After breakfast, fresh croissants of course, we checked out of the Hotel Colbert and headed for the airport.
We had met Dennis, our Malagasy guide, the day before but today we started to get to know him better. His English is good, his smile is almost permanent. I will tell you more about him in due course but today we fly.
We fly south to Fort Dauphin aka Taolagnaro – the Malagasy, just like us in Oz, are busy replacing the names bestowed by recent colonists with those bestowed by previous colonists, the flight is delayed and we travel not by the direct route indicated in the itinerary but via Toliara on the west coast. We had been warned that Madagascar Airlines schedules were more provisional expressions of intention than rigid timetables. We got to Fort Dauphin a couple of hours later than was intended, climbed into a bus and travelled 80kms to Berenty. The journey took three hours, we arrived after dark. The alleged road was shared with trucks some of which had trailers (B-doubles in Australian terms) coming from Antananarivo 1100 kms or four days rugged driving away. It had once been sealed, the remaining tar stood up like table top mountains surrounded by potholes and muddy swamps. I do not wish to be reincarnated as a Malagasy bus.

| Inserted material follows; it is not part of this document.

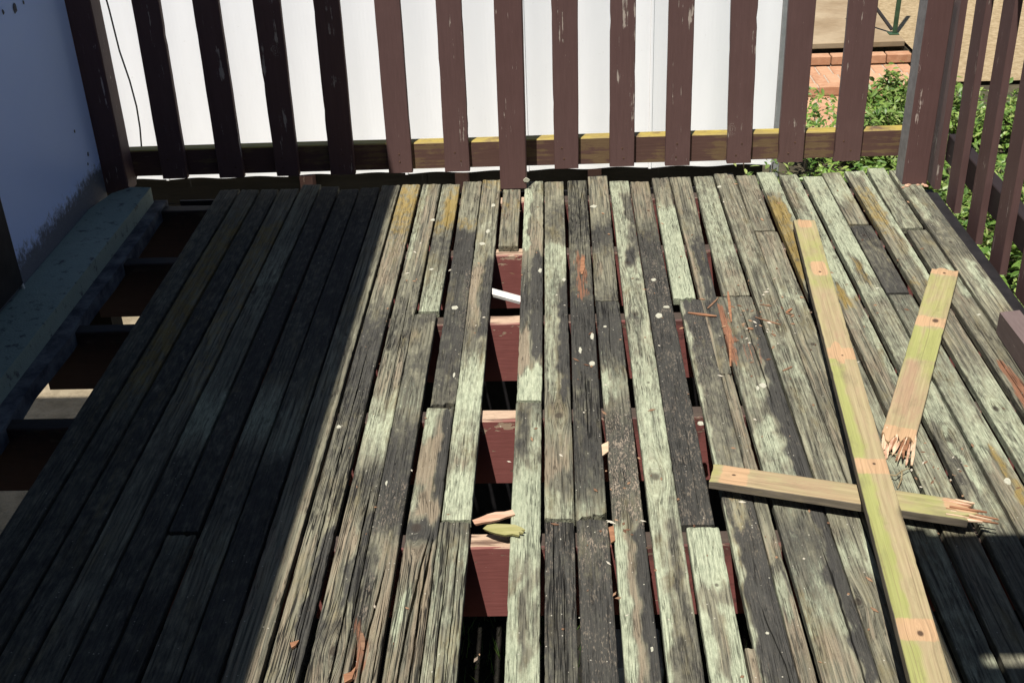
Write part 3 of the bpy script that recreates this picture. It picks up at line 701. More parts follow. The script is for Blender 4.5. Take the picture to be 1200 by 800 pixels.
    ('S16', [0.585, 0.657, 0.579, 0.65], 4.211, None, '4.211 m.3t.5;3.755 t.4m.3;3.48 m.4t.5;3.295 m.3t.3;3.018 t.4m.3;2.731 m.5;2.602 m.3t.3;2.301 t.3m.3;2.076 t.3m.2;2.004 m.6;1.908 t.4m.2;1.843 t.3;1.711 t.4m.2;1.622 t.4', '3.48 3.236 .5 .9 r .25;2.687 2.562 .3 .8 r .3;2.267 1.856 .8 1 m .7'),
    ('S17', [0.664, 0.738, 0.655, 0.728], 4.188, 3.685, '4.188 t.5m.2;3.685 t.4m.2', ''),
    ('S17b', [0.656, 0.732, 0.653, 0.726], 3.671, None, '3.671 t.5m.2;3.291 t.4m.3;3.165 m.5;2.914 t.4;2.48 t.4d.2;2.135 t.4m.2;1.621 t.4', ''),
    ('S18', [0.745, 0.812, 0.738, 0.806], 4.209, None, '4.209 m1;4.039 m.8;3.974 o.5;3.856 o.9;3.673 o.7;3.471 o.8;3.286 o.6t.3;3.172 d.6;2.815 d.4m.3;2.296 m.5;2.015 m.4d.3;1.62 m.5', '4.014 3.604 .75 1 m .8'),
    ('S19', [0.822, 0.89, 0.814, 0.886], 4.177, None, '4.177 m.5t.4;3.89 t.5m.3;3.74 m.7;3.467 m.9;3.196 m.7t.3;3.157 o.5t.3;3.033 t.6m.3;2.766 t.6m.2;2.594 t.4m.2;2.4 m.4d.2;2.195 t.4m.4;2.013 t.4;1.62 d.4', '4.177 3.467 .6 1 m .7;3.224 3.102 .1 .5 o .9;3.059 2.594 .7 1 m .6'),
    ('S20', [0.906, 0.977, 0.897, 0.968], 4.153, None, '4.153 m1;4.003 o.3m.6;3.884 m.9;3.735 m.7;3.527 m.9;3.399 m.8;3.278 m.5o.4;3.192 m.6;3.109 t.4m.3;2.809 m.5t.3;2.511 m.6t.2;2.398 t.5m.4;2.192 m.5;2.011 d.4m.3;1.619 d.5', '2.472 2.161 0 .4 d .5;2.472 2.176 .45 .65 m 1;3.462 3.278 .35 .7 o .6'),
    ('S21', [0.984, 1.053, 0.978, 1.047], 4.191, 3.715, '4.191 t.5m.3;3.997 m.7;3.841 t.5m.2;3.715 t.5', ''),
    ('S21b', [0.982, 1.054, 0.98, 1.048], 3.701, 3.205, '3.701 d.7;3.458 d.5;3.205 d.8', ''),
    ('S21c', [0.981, 1.05, 0.975, 1.045], 3.188, None, '3.188 d.5m.3;2.9 m.5d.4;2.76 d.4m.4;2.47 m.6d.2;2.395 m.8;2.256 t.5m.3;2.128 t.5;2.01 d.5;1.618 d.5', '2.395 2.068 .55 .9 o .7'),
    ('S22', [1.069, 1.141, 1.058, 1.128], 4.202, None, '4.202 m.9;4.099 t.4d.2;4.016 o.5m.4;3.835 o.6m.4;3.71 o.6d.2;3.585 t.5o.3;3.39 m.4t.3;3.27 o.4t.3;3.156 t.4;2.897 t.4d.2;2.669 m.6d.1;2.506 m.7d.2;2.357 m.6d.3;2.188 m.6;2.066 t.4m.3;1.617 d.5', '4.159 3.27 .75 1 m .8'),
    ('S23', [1.157, 1.222, 1.138, 1.215], 4.222, 3.669, '4.222 m.9;4.068 m.6t.3;3.906 m.5t.4;3.669 m.5t.4', '3.986 3.792 .6 1 s .8'),
    ('S23b', [1.156, 1.224, 1.14, 1.216], 3.655, None, '3.655 d.4t.3;3.448 m.3d.3;3.324 m.4t.3;3.208 t.4;2.893 d.3t.3c.4;2.709 d.3t.3c.5;2.319 d.5c.4;2.124 d.4;1.616 d.5', '2.776 2.372 .1 .55 r 1.1;3.385 3.151 .7 1 m .7'),
    ('S24', [1.234, 1.312, 1.222, 1.318], 4.198, None, '4.198 m.5t.2;3.98 m.4d.3;3.714 d.5m.2;3.508 d.4t.3;3.32 m.3t.4;3.175 m.4t.3;3.04 t.4d.3;2.75 d.4t.2;2.388 t.3o.4;2.317 d.4;2.122 d.4;1.615 d.5', '3.412 3.175 .4 .8 m .7;3.98 3.714 .1 .5 m .6'),
]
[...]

Berenty Reserve is an island of residual forest in a sea of sisal plantation. Or even an ocean of sisal. I imagine it was set aside to assuage the conscience of the plantation owners as they annihilated the environment. It is now home to some readily accessible lemurs and a tourist hotspot. The accommodation is excellent and you always know the food is good when you see the locals dining there …
Over the next few days we walked in the gallery forest and in the spiny forest and made the aquaintance of Ring-tailed Lemurs, like the guy with the croissant, and Verraux’s Sifaka,
and the Red-fronted Brown Lemur.
We also got to see the White-footed Sportive Lemur and the Reddish-grey Mouse-Lemur and some nice birds.
And lament the loss of habitat. Sisal is grown for fibre which can be made into string or cloth. If you have abandoned plastic bags for the benefit of the environment and take along a sisal bag ponder on the habitat that existed before the sisal plantation was established.